Studying the life cycle of clouds with geostationary satellites

Abstract

Clouds play a very important role in the water cycle of the Earth. At the same time, they control the radiation budget of the Earth-atmosphere system, by reflection, absorption, and emission of solar and thermal radiation. Clouds are highly variable in time; their life cycle is poorly understood yet. The new Meteosat Second Generation (MSG) geostationary satellite with its main instrument SEVIRI (Spinning Enhanced Visible and InfraRed Imager), provides comprehensive spectral information over the Earth disk observed from its nominal position of 3.4°W 0°N with a fast repeat cycle of 15 minutes which is excellently suited for the remote sensing of the life cycle of clouds. SEVIRI comprises 11 calibrated spectral channels in the visible and infrared spectral ranges, with a spatial resolution of 3 km x 3 km at the subsatellite point. In addition, it is equipped with a broadband high resolution visible (HRV) channel with a ground sampling distance of about 1 km at the sub-satellite point.

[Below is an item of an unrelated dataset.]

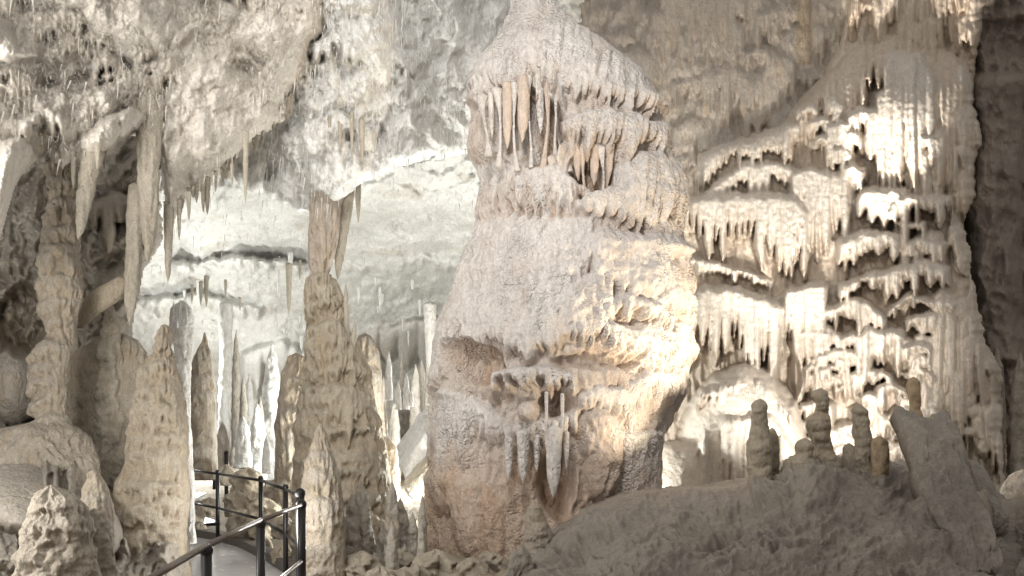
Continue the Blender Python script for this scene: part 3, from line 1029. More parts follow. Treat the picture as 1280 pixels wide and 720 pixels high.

Using these data, we are able to quantitatively derive detailed macro- and microphysical properties of clouds at an unprecendented time resolution of 15 minutes, allowing for the first time to study the formation, evolution, and dissipation of clouds from space. The investigation of the temporal evolution of the droplet and particle radius of clouds has the potential to shed new light e.g. on the process of rain formation. The modification of the cloud micro- and macrophysical structure with time has a strong impact on radiative forcing and consequently on climate. We will show examples of the temporal evolution of the main cloud properties, optical thickness, phase, and effective radius. A particular attention will be given to cirrus clouds because - due to their high altitude close to the coldest point of the radiatively relevant atmosphere - their trapping of thermal radiation often over-compensates the reflection of solar radiation, thus leading to a considerable warming of the Earth-atmosphere system in particular during night time. The time step of 15 minutes allows conclusions about the origin of clouds, and helps to better quantify their effect on the radiation budget. While polar-orbiting systems only provide singular snapshots, the geostationary perspective allows to follow clouds from their formation to their dissipation, thus allowing to quantify the total effect on the radiation budget.